Having seen the first two episodes of said show, I can safely conclude that both I was pretty much wrong.
The story itself is not at all revolutionary. “True Detective” is a murder mystery centered on two detectives: the straight arrow (Woody Harrelson’s Marty Hart) and the loose cannon (Matthew McConaughey’s Rust Cohle). This being an HBO show, the murder is especially grisly and the loose cannon especially loose. The shots of brutalized bodies and barren Southern landscapes, combined with Cohle’s embittered, bleakly philosophical monologues, bring to mind the work of writer Cormac McCarthy.
Like most of McCarthy’s work, “True Detective” uses a pulpy story and a limited cast of characters to stage an epic battle between faith and fatalism in a world gone mad. A few self-indulgent side trips notwithstanding, “True Detective” plays like a really good adaptation of the best McCarthy novel McCarthy never wrote. This is due largely to McConaughey and Harrelson, who turn their scenes together into weird, world-weary duets. It is also due to director Cori Joji Fukunaga, whose cool precision and eye for a telling detail make his visual style a satisfying combination of David Fincher and Jeff Nichols.
Yet ultimately, it is not the content of the show that makes it somewhat revolutionary; it is the form. Whereas most TV shows have fifteen or twenty-two episodes, the first season of “True Detective” has only eight. After these eight episodes end, the show will reset, beginning season two with a story that is located in the same universe but centered on an entirely different set of characters.

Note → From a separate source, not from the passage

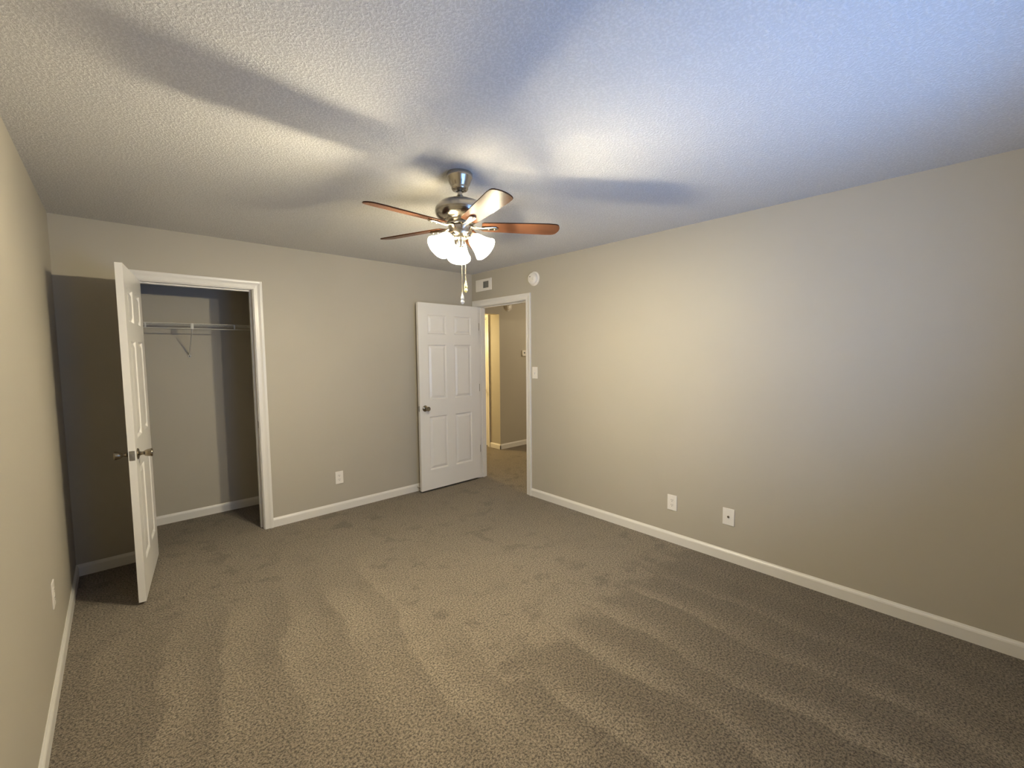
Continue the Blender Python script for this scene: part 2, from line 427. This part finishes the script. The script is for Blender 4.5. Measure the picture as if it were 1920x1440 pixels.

The benefits of this “anthology” approach are clear. For one thing, due to the relatively low time commitment, it encourages big-name Hollywood stars to do TV without insisting that they up and leave their movie careers.
It also provides a unique way of creating fictional universes of a size and scope rarely seen on television. An anthology like this one, one that is centered on unconnected characters inhabiting a single place, offers TV the opportunity to do something like what Faulkner did with his fictional Yoknapatawpha County in literature or what Sufjan Stevens did with his beloved Illinois in song.
What is more, “True Detective” does this while expanding opportunities for A-list artists to get into television. I am not entirely sure that makes it revolutionary. It certainly does not make it a game changer on the level of “The Sopranos.” But you know what? Based on the transformative potential this show offers, I am not totally opposed to using the “r” word here. Regardless of whether or not it starts a revolution, it certainly earns this critic’s recommendation.